Someday somebody is going to get around to filming a Shakespeare play in actual period costume. This doesn't mean that Ralph Fiennes's version of Coriolanus would have been dramatically improved had he and Gerard Butler been facing off in full Roman legionnaire garb while everybody else pads around in togas and sandals, but it might have made the attempts to force modern relevance less strained. In any case, Fiennes has turned out a well-crafted and passionately acted drama about power and its dangers that should at the very least serve as a model for other directors on how to perform Shakespeare on screen.
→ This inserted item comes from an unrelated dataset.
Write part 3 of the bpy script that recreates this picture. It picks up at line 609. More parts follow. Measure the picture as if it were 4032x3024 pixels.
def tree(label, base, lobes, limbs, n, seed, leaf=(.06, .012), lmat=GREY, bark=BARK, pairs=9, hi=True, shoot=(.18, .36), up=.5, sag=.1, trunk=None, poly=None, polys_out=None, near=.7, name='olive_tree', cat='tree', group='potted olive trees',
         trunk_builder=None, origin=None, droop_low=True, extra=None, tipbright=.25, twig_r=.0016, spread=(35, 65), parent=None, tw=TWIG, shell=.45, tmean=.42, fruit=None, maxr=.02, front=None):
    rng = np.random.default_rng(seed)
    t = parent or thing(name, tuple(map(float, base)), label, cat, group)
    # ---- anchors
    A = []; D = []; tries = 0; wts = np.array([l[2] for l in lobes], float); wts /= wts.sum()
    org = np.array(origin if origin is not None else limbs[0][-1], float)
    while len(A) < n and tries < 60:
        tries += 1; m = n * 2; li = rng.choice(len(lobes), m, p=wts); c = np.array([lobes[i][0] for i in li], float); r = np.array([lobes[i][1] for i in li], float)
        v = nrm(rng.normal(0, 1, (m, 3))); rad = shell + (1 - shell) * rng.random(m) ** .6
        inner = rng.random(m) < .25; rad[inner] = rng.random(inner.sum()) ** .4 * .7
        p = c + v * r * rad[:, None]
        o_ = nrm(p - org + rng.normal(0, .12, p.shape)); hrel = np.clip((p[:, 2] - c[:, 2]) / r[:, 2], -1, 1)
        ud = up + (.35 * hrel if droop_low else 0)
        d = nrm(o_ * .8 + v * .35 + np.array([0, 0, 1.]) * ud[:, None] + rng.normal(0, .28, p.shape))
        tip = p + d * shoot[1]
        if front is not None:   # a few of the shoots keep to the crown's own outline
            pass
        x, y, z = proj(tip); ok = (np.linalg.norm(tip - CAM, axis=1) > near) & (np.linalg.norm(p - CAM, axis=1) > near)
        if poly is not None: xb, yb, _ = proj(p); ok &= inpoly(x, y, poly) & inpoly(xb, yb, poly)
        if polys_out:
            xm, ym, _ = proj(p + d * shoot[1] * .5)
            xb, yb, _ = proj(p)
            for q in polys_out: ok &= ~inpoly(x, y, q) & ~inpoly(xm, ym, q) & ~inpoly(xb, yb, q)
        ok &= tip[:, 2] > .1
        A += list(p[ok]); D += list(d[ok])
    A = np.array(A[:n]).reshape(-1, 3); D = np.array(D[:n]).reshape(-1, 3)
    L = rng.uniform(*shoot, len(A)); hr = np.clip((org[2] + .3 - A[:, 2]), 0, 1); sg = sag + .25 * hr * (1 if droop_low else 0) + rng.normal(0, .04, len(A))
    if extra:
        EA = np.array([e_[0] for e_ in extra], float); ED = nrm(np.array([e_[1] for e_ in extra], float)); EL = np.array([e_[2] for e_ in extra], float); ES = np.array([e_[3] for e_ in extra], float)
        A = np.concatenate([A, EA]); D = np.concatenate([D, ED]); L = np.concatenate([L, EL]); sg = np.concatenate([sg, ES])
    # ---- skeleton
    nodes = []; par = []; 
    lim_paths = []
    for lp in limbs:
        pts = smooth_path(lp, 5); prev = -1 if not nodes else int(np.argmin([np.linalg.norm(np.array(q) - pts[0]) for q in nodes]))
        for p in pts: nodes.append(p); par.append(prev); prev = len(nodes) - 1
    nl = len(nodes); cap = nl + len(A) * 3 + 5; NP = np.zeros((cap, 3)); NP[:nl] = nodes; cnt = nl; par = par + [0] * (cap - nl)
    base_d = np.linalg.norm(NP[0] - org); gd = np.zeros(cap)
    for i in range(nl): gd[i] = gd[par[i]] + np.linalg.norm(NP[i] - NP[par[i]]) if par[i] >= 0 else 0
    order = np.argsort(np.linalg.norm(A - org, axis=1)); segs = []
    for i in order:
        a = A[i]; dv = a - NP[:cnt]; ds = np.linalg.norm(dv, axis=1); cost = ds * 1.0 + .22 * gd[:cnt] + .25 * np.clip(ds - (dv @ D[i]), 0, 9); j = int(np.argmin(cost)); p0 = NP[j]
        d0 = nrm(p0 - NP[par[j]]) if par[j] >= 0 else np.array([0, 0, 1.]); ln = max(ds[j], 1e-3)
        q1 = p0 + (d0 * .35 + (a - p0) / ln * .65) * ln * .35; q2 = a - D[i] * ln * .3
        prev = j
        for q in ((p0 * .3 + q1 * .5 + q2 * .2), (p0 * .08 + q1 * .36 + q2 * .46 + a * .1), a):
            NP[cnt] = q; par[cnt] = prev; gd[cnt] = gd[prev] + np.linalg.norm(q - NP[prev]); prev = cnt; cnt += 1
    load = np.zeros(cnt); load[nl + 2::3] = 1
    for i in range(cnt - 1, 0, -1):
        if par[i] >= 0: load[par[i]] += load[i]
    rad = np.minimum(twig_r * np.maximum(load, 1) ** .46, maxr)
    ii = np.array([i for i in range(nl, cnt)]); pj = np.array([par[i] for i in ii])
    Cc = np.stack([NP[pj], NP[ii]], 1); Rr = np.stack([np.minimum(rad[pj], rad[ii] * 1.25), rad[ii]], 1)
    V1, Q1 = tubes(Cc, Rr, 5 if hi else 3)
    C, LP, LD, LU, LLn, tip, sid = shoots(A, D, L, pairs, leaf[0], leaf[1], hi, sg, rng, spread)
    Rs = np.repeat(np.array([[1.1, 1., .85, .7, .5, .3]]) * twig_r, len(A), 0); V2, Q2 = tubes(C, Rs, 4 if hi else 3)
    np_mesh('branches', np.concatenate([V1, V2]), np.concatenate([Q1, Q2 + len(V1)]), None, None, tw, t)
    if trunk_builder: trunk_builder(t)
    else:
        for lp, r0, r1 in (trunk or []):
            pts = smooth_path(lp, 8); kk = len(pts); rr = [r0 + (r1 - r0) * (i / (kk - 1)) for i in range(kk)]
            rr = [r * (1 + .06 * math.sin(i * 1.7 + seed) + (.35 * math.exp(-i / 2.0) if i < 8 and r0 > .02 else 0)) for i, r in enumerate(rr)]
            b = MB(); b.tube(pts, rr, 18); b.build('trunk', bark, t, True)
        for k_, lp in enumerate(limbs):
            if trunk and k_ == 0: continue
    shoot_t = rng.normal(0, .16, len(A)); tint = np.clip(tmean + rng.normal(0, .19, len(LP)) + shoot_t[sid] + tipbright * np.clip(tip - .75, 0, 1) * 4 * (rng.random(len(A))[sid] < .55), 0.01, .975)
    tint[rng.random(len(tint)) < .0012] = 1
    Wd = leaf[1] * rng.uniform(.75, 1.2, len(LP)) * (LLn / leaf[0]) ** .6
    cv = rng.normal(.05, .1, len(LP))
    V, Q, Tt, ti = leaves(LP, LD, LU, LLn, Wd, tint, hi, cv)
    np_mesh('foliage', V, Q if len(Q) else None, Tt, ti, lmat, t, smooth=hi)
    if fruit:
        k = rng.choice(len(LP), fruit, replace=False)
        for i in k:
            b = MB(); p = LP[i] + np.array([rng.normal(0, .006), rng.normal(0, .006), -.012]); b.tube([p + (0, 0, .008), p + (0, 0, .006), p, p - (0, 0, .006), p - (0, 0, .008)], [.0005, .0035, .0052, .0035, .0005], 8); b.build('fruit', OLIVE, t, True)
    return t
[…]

The fact that in this film they're often doing so on a cable news show or while brandishing a Kalashnikov is just so much window-dressing.
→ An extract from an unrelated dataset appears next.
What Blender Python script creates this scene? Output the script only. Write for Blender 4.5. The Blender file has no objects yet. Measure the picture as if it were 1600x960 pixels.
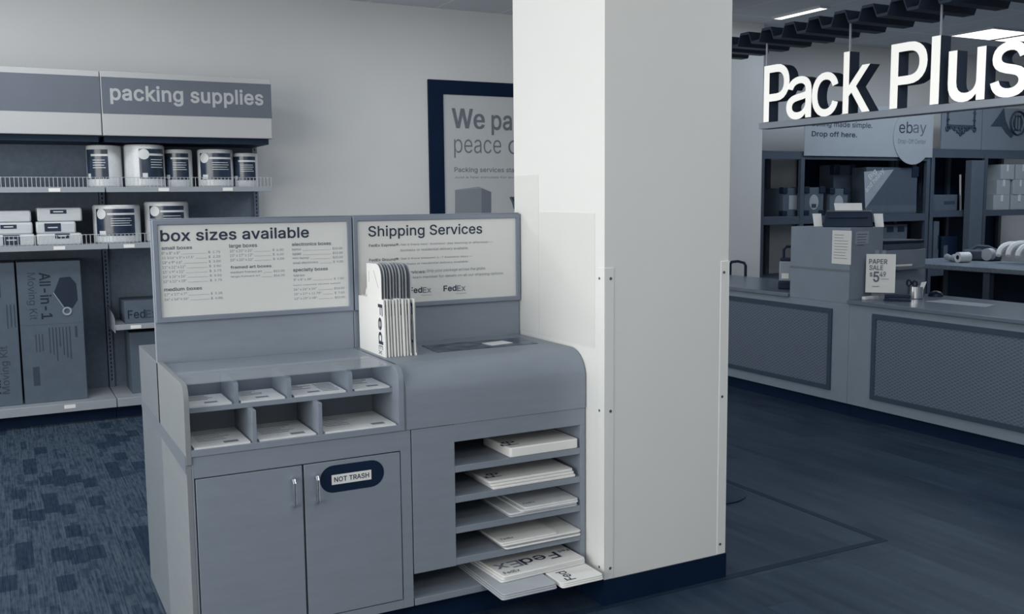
import bpy, bmesh, math, random
from mathutils import Vector, Matrix
random.seed(7)
sc = bpy.context.scene
COL = sc.collection
# ------------------------------------------------------------------ camera
FPX, YAW, PIT, ROLL, EYE = 1527.56, math.radians(62.17208), math.radians(6.34399), math.radians(-0.53999), 1.5
CF = Vector((math.cos(YAW) * math.cos(PIT), math.sin(YAW) * math.cos(PIT), -math.sin(PIT)))
_r = Vector((math.sin(YAW), -math.cos(YAW), 0)); _u = _r.cross(CF)
CR = _r * math.cos(ROLL) + _u * math.sin(ROLL); CU = _u * math.cos(ROLL) - _r * math.sin(ROLL)
CPOS = Vector((0, 0, EYE))
cam = bpy.data.cameras.new('camera'); cam.sensor_fit = 'HORIZONTAL'; cam.sensor_width = 36; cam.lens = FPX / 1600 * 36
cam.clip_start = 0.05; cam.clip_end = 60
camo = bpy.data.objects.new('camera', cam); COL.objects.link(camo)
camo.matrix_world = Matrix(((CR.x, CU.x, -CF.x, 0), (CR.y, CU.y, -CF.y, 0), (CR.z, CU.z, -CF.z, EYE), (0, 0, 0, 1)))
sc.camera = camo
# ------------------------------------------------------------------ light, world, exposure
wd = bpy.data.worlds.new('world'); sc.world = wd; wd.use_nodes = True
wd.node_tree.nodes['Background'].inputs[0].default_value = (0.55, 0.7, 0.95, 1)
wd.node_tree.nodes['Background'].inputs[1].default_value = 0.6
vs = sc.view_settings; vs.view_transform = 'Standard'; vs.look = 'None'; vs.exposure = 0.06; vs.gamma = 1.0; vs.use_curve_mapping = False
def area(name, loc, direction, sx, sy, watt, color):
    l = bpy.data.lights.new(name, 'AREA'); l.shape = 'RECTANGLE'; l.size = sx; l.size_y = sy; l.energy = watt; l.color = color
    o = bpy.data.objects.new(name, l); COL.objects.link(o); o.location = loc
    o.rotation_euler = Vector(direction).to_track_quat('-Z', 'Y').to_euler()
    return o
DAY, TUBE, COOL = (1.0, 0.985, 0.93), (0.95, 0.98, 1.0), (0.80, 0.90, 1.0)
area('daylight_left', (-3.3, 1.9, 1.65), (1, 0, 0.12), 7.4, 2.5, 222, DAY)
area('fill_front', (1.2, -0.9, 2.9), (0.0, 0.80, -0.60), 5.0, 0.9, 34, DAY)  # fill panel added under the ceiling to light the front faces from above
for i, (x, y, w) in enumerate(((0.0, 6.0, 26), (3.0, 6.1, 19), (-1.6, 3.0, 22), (0.8, 0.6, 16), (3.9, 2.6, 26), (6.33, 6.56, 3), (7.7, 6.2, 13), (8.6, 5.4, 20), (7.0, 1.0, 12), (9.8, 5.6, 14))):
    area('ceiling_fill', (x, y, 3.05), (0, 0, -1), 1.2, 0.6, w, TUBE if x < 5 else COOL)  # fill added without fixtures, save at the strip light, to lift dim areas
# ------------------------------------------------------------------ pixel helpers (measure the photograph on a real plane)
def ray(x, y): return CF * FPX + CR * (x - 800) - CU * (y - 480)
def PX(x, y, X): d = ray(x, y); return CPOS + d * (X / d.x)
def PY(x, y, Y): d = ray(x, y); return CPOS + d * (Y / d.y)
def PZ(x, y, Z): d = ray(x, y); return CPOS + d * ((Z - EYE) / d.z)
def zm(x0, y0, s): return lambda x, y: (x0 + x / s, y0 + y / s)
# ------------------------------------------------------------------ materials
def lin(c): return tuple(((v / 255) / 12.92 if v <= 10 else ((v / 255 + 0.055) / 1.055) ** 2.4) for v in c)
M = {}
def mat(name, col, rough=0.55, metal=0.0, var=0.06, scale=6.0, spec=0.4, stretch=None, bump=0.0, emit=None, es=0.0):
    m = bpy.data.materials.new(name); m.use_nodes = True
    nt = m.node_tree; b = nt.nodes['Principled BSDF']
    b.inputs['Roughness'].default_value = rough; b.inputs['Metallic'].default_value = metal; b.inputs['Specular IOR Level'].default_value = spec
    tc = nt.nodes.new('ShaderNodeTexCoord'); mp = nt.nodes.new('ShaderNodeMapping'); nz = nt.nodes.new('ShaderNodeTexNoise')
    nz.inputs['Scale'].default_value = scale; nz.inputs['Detail'].default_value = 4
    if stretch: mp.inputs['Scale'].default_value = stretch
    nt.links.new(tc.outputs['Object'], mp.inputs[0]); nt.links.new(mp.outputs[0], nz.inputs[0])
    rp = nt.nodes.new('ShaderNodeValToRGB')
    rp.color_ramp.elements[0].position = 0.3; rp.color_ramp.elements[1].position = 0.7
    rp.color_ramp.elements[0].color = tuple(c * (1 - var) for c in col) + (1,)
    rp.color_ramp.elements[1].color = tuple(min(1, c * (1 + var)) for c in col) + (1,)
    nt.links.new(nz.outputs[0], rp.inputs[0]); nt.links.new(rp.outputs[0], b.inputs['Base Color'])
    if bump:
        bp = nt.nodes.new('ShaderNodeBump'); bp.inputs['Strength'].default_value = bump; bp.inputs['Distance'].default_value = 0.004
        nt.links.new(nz.outputs[0], bp.inputs['Height']); nt.links.new(bp.outputs[0], b.inputs['Normal'])
    if emit:
        b.inputs['Emission Color'].default_value = emit + (1,); b.inputs['Emission Strength'].default_value = es
    M[name] = m
    return m
mat('wall_paint', (0.66, 0.675, 0.69), 0.8, var=0.02, scale=2, bump=0.03)
mat('pillar_paint', (0.78, 0.785, 0.775), 0.6, var=0.012, scale=3)
mat('floor_strip', (0.011, 0.023, 0.045), 0.6, var=0.1, spec=0.15)
mat('guard_plastic', (0.80, 0.805, 0.80), 0.35, var=0.01)
mat('protector', (0.735, 0.735, 0.725), 0.4, var=0.01)
mat('black_base', (0.004, 0.014, 0.042), 0.6, var=0.1, spec=0.12)
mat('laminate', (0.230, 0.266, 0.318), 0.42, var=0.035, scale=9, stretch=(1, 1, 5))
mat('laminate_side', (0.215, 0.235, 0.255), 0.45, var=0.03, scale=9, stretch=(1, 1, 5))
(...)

Since he's the director (a first-timer, here), Fiennes gets the title role of Caius Martius Coriolanus, one of Rome's most revered generals. It's a nice fit, as Martius's flared-nostril temper and bloody-mindedness plays right to that slithery dark core which Fiennes has been nurturing in films from In Bruges to the Harry Potter series. Fiennes plays Martius with telling complexity, as a truly heroic warrior who is nevertheless a pampered son of the aristocracy, an arrogant proto-fascist who is also possessed of greater honesty than the politicians and citizenry baying for his blood.
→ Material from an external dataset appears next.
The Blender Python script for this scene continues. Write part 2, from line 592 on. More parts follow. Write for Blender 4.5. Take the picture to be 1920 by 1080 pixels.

In one of the first scenes, the citizens of "a place calling itself Rome" -- an intentionally nonspecific modern urban setting of graffiti and concrete high-rises -- are marching on the granaries, demanding food. Martius faces them down, but instead of just unleashing his serried ranks of helmeted riot police, he storms out to lecture the protestors on their inconstancy: "get you home, you fragments." After that, he's off to handle a border dispute with the neighboring Volscians, which he handles with aplomb, though failing to defeat his longtime nemesis, Tullus Aufidius (Gerard Butler), in one-on-one knife combat.
Martius's arrogance extracts a price when he comes home a victor and is called upon to serve as consul, but he refuses to bow to the ancient custom and show the crowd the scars he received in battle. The idea, played out in the senate chamber on live television (cable news networks provide a running feed of exposition throughout), is abhorrently commonplace to him. Martius refuses with the pride both of the noble-born but also the soldier who doesn't want to be paraded like a show-pony, saying he won't "hear my nothings monstered." In one of those quick turns of fate that pepper Shakespeare's political tragedies (of which Coriolanus was his last), Martius goes from being the hero of the realm to a villain and is banished. At which point, he sees no reason not to team up with old Aufidius and declare war on Rome.
By shooting in Serbia and Montenegro, Fiennes was clearly not just trying to find a relatively unused backdrop for his drama. The region's history and its endless, squabbling conflict and schism echo through the film. But Shakespeare's knotty play is one of his least-performed for a reason. Unlike the grand sweep of dramas like Richard III, Coriolanus doesn't seem to have much in the way of clear-cut villains. Martius is a hard-nosed and vain man with the smell of a dictator about him (at one point it is said of Martius that "there is no more mercy in him than there is milk in a male tiger"), but the baying contempt of the senators is meant to be just as odious. There is just as much here to say about the corruption of power as there is about the fickleness of the crowd.
John Logan's sharply edged screenplay and Fiennes's clean-cut direction cleaves away much of the secondary dross that afflicts filmed Shakespeare and leaves the lines of dramatic action clear. This leaves plenty of room for Fiennes's company of actors (Vanessa Redgrave, especially, whose performance as Martius's power-hungry mother is subtle and poisonous enough to make you wonder what a Medea she would have made) to tear into their lines with a gusto that stops well short of the overheated theatricality of a Derek Jacobi. If the film can't ultimately pull off the sharp dramatic shifts without some neck-snapping tension (it's nearly impossible to buy Martius's sudden abandoning of his family and nation because of one perceived slight), the blame lies with the Bard and not the company.